In any case, campaigning on television in Chechnya these days could hardly be effective. Most TV and radio sets in the republic don't work because of cuts in electricity.

In addition, Chechen women say that their husbands and sons will not risk an encounter with the Russian military simply for a chance to vote. Several Chechens told our correspondent of ongoing so-called "cleansing operations" in the republic, where Russian forces surround a village and then arrest every man under suspicion of helping the separatist rebels.

Even the threat of an odd random bullet or rocket could keep the more civic-minded Chechens at home Sunday. Russian forces, who announced heightened security measures in the republic, admit that three days ago (Aug 15) they were shot at or attacked 29 times. Since the beginning of the month, five pro-Russian Chechen officials have been the targets of assassination attempts.

Another factor that may keep many Chechens from voting could be their difficulties in moving about the republic from their present place of residence to nearby -- or not so nearby -- voting urns. Within Chechnya, many people have left their old homes to take refuge with family members whose homes were spared, or have left the dangerous mountain regions to stay in the safer lowlands.

But roads are being guarded by Russian soldiers who, says a woman who asks not to be identified, demand bribes to let people through.
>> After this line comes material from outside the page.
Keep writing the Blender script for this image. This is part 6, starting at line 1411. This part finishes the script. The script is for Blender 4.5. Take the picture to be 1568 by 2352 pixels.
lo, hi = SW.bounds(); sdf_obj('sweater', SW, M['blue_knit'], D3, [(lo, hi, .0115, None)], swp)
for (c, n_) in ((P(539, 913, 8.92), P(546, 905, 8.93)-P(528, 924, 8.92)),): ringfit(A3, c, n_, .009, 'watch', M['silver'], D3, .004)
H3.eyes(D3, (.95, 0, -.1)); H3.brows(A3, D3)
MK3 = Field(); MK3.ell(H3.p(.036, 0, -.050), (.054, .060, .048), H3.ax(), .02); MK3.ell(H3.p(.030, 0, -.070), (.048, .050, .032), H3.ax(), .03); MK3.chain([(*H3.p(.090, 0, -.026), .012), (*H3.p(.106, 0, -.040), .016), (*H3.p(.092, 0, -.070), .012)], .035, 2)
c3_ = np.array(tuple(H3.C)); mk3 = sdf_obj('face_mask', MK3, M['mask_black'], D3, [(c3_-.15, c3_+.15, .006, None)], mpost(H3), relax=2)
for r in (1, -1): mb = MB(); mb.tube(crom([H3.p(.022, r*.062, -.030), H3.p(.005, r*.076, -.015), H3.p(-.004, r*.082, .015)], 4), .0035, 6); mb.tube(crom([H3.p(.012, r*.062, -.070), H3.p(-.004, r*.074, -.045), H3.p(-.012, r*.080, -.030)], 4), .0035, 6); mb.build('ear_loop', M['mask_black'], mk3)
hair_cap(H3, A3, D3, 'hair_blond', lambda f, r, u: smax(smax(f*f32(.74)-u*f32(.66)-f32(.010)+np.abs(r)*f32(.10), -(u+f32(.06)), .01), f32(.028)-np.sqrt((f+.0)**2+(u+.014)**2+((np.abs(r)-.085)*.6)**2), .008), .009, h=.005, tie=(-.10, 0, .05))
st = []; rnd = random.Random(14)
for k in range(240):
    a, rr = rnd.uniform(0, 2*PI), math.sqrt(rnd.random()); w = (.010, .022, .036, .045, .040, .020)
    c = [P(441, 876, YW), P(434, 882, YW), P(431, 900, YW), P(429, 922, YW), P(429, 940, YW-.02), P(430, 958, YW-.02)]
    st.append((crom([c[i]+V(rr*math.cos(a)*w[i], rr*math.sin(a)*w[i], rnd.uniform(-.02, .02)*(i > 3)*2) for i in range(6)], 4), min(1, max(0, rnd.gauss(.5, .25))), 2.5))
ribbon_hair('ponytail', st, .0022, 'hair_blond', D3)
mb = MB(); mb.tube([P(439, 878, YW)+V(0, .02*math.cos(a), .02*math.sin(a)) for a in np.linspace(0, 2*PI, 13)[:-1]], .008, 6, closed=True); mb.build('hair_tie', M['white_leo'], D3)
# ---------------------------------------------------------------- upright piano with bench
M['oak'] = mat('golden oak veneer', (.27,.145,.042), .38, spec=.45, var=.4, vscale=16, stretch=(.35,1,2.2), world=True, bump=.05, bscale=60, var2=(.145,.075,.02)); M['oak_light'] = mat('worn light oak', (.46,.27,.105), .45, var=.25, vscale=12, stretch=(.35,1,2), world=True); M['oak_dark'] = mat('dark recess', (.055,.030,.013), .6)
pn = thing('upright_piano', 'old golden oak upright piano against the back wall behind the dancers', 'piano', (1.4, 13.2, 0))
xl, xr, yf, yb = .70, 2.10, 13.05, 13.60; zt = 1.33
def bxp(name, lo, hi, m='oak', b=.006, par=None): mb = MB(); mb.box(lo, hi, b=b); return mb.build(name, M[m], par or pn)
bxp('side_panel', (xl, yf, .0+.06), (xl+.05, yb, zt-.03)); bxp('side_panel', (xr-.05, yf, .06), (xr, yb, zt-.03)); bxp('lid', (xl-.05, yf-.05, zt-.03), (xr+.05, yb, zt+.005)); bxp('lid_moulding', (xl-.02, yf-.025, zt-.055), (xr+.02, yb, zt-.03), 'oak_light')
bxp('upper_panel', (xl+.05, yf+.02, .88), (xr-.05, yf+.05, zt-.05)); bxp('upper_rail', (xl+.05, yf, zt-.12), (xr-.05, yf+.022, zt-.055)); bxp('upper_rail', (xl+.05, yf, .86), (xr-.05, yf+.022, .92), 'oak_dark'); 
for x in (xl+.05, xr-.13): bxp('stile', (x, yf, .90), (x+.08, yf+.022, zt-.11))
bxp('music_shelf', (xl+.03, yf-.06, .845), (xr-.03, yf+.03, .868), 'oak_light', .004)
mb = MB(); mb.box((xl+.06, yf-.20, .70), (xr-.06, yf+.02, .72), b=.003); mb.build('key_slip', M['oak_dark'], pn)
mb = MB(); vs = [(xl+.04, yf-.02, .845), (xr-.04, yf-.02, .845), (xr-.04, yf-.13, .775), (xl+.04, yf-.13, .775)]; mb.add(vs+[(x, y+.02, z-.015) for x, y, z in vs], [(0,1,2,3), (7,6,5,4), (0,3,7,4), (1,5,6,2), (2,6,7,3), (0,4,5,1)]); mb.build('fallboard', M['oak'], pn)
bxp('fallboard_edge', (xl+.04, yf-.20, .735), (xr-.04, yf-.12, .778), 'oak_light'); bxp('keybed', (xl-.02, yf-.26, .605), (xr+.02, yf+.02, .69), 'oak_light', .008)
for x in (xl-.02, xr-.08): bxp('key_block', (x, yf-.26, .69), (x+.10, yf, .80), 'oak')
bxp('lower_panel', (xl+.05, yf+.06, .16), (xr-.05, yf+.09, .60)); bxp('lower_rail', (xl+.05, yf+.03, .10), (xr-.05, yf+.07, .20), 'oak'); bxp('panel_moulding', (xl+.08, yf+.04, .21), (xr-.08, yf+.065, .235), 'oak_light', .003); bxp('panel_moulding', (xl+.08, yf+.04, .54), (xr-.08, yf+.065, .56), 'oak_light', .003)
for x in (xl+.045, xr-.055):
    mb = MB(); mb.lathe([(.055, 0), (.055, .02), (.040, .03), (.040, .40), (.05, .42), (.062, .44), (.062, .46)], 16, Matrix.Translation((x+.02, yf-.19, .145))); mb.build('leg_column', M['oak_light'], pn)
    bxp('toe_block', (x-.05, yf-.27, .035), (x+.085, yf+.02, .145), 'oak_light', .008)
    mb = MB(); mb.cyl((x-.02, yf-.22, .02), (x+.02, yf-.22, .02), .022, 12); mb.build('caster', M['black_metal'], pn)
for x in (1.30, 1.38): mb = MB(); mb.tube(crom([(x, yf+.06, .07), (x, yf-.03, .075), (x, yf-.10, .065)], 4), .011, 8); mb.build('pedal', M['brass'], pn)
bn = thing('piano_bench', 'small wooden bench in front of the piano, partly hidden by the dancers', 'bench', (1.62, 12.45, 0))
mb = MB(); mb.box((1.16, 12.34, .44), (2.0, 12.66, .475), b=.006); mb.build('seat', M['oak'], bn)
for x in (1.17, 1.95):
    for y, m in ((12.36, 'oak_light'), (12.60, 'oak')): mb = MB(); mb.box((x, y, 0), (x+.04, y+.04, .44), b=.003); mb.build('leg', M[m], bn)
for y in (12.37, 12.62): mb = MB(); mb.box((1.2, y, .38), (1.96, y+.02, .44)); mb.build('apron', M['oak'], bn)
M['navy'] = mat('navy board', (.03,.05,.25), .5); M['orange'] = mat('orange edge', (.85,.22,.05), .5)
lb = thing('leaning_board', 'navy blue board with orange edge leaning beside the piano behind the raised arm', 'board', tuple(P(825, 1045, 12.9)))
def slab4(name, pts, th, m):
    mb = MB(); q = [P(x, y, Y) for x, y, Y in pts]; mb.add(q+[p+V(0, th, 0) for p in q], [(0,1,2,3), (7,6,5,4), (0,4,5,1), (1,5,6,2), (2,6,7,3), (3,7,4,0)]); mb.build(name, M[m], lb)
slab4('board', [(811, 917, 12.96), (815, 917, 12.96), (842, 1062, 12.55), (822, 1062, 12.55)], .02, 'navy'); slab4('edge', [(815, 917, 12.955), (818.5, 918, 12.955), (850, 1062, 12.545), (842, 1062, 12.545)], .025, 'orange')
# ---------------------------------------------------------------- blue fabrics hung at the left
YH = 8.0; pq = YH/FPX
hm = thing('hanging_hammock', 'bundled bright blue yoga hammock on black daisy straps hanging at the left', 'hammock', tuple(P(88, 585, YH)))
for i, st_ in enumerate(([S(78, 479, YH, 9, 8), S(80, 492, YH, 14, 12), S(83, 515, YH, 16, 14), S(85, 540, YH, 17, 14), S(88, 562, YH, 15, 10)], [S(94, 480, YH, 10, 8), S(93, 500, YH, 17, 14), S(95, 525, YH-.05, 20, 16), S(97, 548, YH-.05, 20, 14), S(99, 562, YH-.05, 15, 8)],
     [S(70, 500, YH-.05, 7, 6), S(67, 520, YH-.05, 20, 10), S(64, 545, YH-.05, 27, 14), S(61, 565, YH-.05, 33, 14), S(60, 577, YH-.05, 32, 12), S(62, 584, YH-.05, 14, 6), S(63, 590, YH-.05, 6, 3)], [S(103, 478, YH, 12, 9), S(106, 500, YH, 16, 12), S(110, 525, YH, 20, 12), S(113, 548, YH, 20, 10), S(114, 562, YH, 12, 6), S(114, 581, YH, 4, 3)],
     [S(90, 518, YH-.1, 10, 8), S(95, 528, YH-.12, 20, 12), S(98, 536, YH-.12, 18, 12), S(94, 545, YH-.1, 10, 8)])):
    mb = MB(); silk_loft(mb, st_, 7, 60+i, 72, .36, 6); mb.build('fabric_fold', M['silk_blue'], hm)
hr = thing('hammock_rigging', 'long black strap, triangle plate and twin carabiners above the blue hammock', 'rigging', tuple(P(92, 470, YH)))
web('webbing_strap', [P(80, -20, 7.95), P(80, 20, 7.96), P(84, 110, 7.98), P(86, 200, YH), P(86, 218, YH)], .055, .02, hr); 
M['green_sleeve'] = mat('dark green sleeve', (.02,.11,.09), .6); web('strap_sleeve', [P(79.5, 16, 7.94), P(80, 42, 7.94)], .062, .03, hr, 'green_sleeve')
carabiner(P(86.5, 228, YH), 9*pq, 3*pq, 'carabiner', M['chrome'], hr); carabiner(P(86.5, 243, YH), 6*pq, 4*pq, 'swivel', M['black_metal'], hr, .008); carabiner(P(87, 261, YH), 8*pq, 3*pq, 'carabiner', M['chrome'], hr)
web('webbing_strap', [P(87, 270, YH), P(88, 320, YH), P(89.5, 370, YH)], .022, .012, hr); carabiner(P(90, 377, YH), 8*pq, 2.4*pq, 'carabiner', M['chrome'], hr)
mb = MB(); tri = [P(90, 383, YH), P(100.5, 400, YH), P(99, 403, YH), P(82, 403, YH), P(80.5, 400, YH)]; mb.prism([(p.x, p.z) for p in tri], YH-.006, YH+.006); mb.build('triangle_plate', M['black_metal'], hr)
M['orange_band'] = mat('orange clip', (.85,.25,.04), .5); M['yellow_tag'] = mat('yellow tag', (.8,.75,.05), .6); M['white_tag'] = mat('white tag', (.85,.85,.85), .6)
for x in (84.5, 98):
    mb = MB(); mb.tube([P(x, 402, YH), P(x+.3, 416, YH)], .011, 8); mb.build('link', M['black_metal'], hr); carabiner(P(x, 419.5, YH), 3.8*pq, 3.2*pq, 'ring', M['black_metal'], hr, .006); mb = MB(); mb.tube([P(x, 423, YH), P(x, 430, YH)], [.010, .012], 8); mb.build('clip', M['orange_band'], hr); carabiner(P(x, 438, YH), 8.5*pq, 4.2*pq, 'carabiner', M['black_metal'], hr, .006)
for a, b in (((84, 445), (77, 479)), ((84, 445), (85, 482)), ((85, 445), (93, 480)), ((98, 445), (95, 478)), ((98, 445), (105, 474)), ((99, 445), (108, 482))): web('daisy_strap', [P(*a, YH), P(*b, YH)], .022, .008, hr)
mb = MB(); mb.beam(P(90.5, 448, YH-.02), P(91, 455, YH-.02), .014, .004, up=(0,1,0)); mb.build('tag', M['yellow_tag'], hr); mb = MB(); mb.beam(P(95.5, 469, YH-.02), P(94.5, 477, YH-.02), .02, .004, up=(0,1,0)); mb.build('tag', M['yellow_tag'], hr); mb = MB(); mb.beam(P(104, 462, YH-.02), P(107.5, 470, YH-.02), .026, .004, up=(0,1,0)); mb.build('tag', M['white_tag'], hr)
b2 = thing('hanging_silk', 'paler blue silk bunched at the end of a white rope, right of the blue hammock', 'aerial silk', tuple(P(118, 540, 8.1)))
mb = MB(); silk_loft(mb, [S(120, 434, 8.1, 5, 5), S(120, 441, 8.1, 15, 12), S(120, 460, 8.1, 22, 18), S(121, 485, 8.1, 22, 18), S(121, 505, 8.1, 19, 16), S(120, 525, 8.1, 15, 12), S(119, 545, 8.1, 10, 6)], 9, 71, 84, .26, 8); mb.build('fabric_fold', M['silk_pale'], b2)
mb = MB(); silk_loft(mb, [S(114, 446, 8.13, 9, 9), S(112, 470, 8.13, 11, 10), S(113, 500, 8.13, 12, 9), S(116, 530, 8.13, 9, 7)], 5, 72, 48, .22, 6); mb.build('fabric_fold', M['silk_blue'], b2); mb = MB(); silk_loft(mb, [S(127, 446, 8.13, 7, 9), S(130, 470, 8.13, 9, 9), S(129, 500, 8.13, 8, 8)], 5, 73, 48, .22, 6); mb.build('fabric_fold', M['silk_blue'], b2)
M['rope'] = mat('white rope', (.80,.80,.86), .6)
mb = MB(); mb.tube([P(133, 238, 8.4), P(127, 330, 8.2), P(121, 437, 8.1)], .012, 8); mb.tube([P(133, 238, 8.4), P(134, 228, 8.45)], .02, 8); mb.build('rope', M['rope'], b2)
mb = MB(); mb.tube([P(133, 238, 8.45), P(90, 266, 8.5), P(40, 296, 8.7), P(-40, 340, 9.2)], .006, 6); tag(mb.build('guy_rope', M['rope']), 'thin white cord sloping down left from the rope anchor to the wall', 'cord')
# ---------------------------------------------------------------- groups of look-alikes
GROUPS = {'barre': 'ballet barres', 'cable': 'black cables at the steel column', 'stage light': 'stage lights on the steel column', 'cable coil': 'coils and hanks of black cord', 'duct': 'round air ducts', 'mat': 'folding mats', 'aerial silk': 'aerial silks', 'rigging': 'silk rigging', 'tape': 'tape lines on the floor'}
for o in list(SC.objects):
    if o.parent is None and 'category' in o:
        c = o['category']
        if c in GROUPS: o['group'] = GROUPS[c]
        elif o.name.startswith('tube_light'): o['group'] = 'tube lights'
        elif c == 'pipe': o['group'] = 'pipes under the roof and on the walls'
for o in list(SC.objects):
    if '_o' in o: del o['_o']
Our correspondent talked with her at the Adler-20 passage point into Chechnya, as she was waiting for one of the unreliable buses to take her into the republic where she goes every week to see her parents.

"It's very difficult to get through, very difficult -- traffic jams, lines, the heat. It's all the more difficult when we have our children with us. It's really an insult to the people. Now the road, the main road [to Grozny] is closed, they say it's because of the election. But they'll let through whomever they want. - [voice in background ] Whoever pays, goes through -- only them. That's why traffic is limited and it's difficult to go from one place to the other."
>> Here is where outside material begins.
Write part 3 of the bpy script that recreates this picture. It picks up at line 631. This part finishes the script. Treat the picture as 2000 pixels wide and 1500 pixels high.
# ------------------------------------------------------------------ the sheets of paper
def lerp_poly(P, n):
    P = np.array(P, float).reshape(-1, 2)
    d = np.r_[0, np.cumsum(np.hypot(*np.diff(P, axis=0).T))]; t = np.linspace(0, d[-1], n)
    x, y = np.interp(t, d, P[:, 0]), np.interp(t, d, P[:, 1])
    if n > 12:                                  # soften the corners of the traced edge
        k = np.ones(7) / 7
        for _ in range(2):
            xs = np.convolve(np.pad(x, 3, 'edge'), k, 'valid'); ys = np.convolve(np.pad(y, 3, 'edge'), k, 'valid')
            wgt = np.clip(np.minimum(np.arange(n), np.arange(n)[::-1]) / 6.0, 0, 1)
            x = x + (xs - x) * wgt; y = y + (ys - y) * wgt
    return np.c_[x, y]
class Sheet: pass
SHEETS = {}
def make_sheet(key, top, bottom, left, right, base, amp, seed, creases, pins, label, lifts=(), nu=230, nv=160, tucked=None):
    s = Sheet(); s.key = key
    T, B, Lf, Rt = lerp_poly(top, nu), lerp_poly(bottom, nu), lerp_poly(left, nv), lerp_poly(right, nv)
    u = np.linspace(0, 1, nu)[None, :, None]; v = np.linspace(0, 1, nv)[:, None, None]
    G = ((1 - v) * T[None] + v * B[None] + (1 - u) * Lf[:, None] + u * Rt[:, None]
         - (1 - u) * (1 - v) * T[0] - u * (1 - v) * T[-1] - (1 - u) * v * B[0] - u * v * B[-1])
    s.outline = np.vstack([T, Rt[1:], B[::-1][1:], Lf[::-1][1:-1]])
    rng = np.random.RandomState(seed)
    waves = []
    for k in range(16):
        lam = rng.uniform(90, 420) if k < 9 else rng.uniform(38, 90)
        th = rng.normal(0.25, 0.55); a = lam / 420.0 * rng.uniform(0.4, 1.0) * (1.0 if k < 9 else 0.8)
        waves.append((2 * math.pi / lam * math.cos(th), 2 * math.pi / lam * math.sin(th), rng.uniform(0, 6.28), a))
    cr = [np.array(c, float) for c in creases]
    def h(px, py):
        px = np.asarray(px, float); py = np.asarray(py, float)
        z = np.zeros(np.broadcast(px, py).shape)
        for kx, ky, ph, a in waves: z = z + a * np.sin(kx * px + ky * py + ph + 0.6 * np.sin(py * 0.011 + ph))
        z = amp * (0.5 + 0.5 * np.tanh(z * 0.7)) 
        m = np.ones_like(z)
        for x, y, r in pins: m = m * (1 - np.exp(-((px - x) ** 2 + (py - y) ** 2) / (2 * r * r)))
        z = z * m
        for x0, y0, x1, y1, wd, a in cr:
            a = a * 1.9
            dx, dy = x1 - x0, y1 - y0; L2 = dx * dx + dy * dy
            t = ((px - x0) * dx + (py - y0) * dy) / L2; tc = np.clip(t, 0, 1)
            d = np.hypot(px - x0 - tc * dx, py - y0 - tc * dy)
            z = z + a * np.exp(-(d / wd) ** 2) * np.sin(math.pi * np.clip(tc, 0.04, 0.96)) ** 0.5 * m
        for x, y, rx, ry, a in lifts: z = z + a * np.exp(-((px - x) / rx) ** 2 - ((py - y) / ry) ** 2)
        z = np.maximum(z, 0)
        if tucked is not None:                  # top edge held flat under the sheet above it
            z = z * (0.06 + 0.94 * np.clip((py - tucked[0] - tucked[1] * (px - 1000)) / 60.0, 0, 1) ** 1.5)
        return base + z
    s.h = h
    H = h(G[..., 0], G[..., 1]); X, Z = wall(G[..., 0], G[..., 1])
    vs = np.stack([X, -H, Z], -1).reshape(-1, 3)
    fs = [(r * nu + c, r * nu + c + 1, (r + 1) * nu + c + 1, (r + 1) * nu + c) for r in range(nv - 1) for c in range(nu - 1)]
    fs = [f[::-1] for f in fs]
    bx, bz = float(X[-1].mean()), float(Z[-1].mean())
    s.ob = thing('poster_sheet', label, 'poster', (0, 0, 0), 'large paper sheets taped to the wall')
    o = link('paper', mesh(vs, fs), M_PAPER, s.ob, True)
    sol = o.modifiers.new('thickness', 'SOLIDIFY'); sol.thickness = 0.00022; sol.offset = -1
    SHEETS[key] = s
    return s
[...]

Given all this, the 60 percent turnout predicted by electoral commission chief Veshnyakov seems far too optimistic. Also, his estimate of almost a half-million eligible voters -- including the military -- appears exaggerated. Chechnya's total pre-war total population was only about 450,000, and today 150,000 refugees in Ingushetia are not registered to vote. Russian authorities can count only on ballots being deposited in the urns that will tour the refugee camps, where some 12,000 are living in tents.

The complications in Sunday's Chechnya election are similar to those in the republic during the Russian presidential election last March. At the time, a delegation from the Organization for Security and Cooperation in Europe, or OSCE, had visited the republic before the election. But the OSCE refused to monitor the voting in Chechnya, saying that up-to-standard conditions for voting did not exist in the republic.

Earlier this week, the OSCE said it would not monitor Sunday's either, because of security risks.